週1回通うNHK文化センター太極拳教室の先生が今日、含蓄のある話をしてくれた。
この先生はいつも生徒に、休憩時間を利用して、太極拳動作の理論的な解説をするだけでなく、練習のモチベーションを高める話をしてくれる。そのため充実感を味わえるのでありがたい。
今日の話は、「底なし釣瓶(つるべ)で水を汲む」だった。
先生の話は結論だけだったが、帰ってからネットで調べると、その話というのはおおむね次のようなもの。
写真はイメージ(ネットより借用)
昔ある所に、息子がいない長者がいた。
長者は、親孝行したいという息子を募集した。すると息子になりたいというたくさんの若者が集まった。
長者は集まった若者に、息子になるためには、夕暮れから朝の一番鳥が鳴くまでの間に、底のない釣瓶を井戸に垂らして水を汲み、樽一杯にするよう難題をぶっつけた。「底なし釣瓶で樽に水を一杯にするなんてことはできない」と集まった若者達は、「馬鹿馬鹿しい」と言ったかどうか、その場を去ってしまった。
ところが一人の若者だけは「自分のお父さんに なる人がそう言うのであれば一生懸命やりましょう!」と夜を徹して底なしの桶で水を汲み続けた。
底なし桶でもしずくが付く。くみ上げる度に桶についた雫が積もり積もって、一晩のうちに樽に水がいっぱいたまっていたという。
それを見た長者は、立派な後継者ができたことを大変喜び、それから二人は仲良く幸せに暮らすことができた。・・・という話。どうやらこの話は中国の諺らしいが出典はわからない。
不可能だと思えることでも、地道に努力を重ねれば必ず報われるの例えとでも言おうか、何事も合理主義一辺倒のこの頃の風潮に、一石を投じる話である。
私は太極拳を始めて、かれこれ11年になる。
それまで健康管理と趣味を兼ねて、いろんなスポーツをしてきたが、最後に行き着いたのが太極拳だった。
試合があるわけでもなく、お披露目の演舞をするわけでもなく、ただただ健康管理のつもりで、10年1日のごとくただ練習あるのみの太極拳。
それでも続けているうち、次第に太極拳の奥の深さに引き込まれ、気が付けば11年になってしまった。
私にとって太極拳の練習は、上手、下手の問題ではなく、いかに自分の体に効くかが、テーマである。

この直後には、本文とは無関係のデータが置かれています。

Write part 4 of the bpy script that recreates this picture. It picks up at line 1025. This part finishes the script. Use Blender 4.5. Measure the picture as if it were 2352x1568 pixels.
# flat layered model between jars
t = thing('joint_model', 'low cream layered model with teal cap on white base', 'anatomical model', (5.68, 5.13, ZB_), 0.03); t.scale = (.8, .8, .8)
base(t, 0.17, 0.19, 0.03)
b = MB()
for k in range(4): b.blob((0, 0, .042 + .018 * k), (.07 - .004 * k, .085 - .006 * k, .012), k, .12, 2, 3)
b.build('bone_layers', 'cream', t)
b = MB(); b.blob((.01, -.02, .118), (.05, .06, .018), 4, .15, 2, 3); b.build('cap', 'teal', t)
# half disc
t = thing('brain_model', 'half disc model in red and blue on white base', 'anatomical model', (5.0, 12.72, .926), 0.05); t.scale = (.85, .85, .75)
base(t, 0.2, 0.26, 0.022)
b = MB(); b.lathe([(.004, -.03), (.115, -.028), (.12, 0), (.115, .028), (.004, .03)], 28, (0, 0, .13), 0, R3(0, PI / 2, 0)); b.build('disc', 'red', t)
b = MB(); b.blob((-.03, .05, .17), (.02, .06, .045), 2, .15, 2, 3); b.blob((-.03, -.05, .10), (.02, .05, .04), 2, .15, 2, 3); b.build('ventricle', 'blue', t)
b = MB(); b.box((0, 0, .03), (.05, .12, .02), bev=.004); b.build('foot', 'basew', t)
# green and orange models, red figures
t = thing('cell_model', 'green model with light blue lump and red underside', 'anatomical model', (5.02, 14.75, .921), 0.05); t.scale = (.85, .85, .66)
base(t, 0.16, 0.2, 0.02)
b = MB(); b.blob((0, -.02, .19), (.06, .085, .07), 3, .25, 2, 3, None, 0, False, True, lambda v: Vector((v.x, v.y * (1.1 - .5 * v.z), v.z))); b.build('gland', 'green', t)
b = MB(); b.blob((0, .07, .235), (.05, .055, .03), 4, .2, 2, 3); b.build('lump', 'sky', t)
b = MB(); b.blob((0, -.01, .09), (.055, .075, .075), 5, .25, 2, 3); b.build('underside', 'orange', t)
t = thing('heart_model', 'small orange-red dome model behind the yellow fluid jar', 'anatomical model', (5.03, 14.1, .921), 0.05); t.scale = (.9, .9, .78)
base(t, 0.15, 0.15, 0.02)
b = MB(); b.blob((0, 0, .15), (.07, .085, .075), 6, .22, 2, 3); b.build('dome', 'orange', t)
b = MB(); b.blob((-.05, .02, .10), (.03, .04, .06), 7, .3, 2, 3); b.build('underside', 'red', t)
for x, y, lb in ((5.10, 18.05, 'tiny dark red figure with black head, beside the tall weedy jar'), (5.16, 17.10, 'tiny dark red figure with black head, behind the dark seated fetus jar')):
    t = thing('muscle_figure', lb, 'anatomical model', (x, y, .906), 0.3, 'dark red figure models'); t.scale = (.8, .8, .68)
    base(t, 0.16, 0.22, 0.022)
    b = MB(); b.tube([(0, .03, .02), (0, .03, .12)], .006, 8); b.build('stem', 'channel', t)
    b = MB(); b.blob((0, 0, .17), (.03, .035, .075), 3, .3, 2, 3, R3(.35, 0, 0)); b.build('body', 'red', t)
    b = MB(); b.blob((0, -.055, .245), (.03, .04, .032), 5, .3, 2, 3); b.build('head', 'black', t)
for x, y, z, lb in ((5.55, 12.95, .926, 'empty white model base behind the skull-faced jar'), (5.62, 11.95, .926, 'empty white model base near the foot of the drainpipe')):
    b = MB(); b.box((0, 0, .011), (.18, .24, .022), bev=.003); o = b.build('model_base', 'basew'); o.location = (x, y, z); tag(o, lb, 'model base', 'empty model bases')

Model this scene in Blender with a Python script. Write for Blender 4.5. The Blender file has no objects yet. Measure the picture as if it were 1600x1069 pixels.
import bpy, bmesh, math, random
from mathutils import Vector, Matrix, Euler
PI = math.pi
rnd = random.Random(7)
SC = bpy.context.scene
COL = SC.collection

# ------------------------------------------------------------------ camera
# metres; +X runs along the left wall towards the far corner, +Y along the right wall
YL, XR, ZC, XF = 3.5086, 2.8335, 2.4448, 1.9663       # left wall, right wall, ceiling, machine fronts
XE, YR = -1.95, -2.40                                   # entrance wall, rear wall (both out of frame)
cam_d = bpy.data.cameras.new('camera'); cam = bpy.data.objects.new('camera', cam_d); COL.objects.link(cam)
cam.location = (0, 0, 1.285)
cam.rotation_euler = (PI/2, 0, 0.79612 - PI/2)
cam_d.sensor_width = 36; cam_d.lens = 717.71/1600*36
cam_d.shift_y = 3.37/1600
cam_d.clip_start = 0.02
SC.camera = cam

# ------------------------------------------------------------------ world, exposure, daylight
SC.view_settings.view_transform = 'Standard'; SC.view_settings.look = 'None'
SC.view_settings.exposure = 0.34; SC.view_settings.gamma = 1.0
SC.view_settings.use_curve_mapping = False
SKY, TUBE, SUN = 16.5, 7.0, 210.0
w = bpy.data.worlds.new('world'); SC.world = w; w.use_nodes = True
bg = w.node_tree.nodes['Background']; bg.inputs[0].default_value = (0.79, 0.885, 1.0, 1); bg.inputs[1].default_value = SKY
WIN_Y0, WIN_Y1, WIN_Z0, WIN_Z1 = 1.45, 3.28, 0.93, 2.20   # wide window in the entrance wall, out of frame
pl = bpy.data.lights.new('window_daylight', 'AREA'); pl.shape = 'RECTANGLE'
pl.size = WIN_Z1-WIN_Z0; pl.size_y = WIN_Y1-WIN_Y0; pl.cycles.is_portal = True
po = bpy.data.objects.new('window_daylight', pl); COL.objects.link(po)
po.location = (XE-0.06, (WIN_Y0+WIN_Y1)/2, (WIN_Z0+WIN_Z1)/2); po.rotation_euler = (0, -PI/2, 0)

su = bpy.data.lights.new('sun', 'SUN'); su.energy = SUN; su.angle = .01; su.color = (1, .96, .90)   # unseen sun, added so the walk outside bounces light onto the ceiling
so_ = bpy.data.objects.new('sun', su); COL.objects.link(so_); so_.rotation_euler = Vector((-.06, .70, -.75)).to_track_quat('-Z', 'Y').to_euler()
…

その日その日の練習の成果あるいは効果は、目に見えるほどのものではない。でも地道に練習を重ねていくうちに、なにかしら体にいい結果をもたらしているのではないかと思うようになった。
底なし釣瓶で水をくむような練習の日々だけど、もし太極拳をやっていなかったら、私の体はもうすでに朽ち果てていたかもしれない。
そう思いながら、これからも焦らず急がず、底なし釣瓶で水を汲むような練習をを続けることにしよう。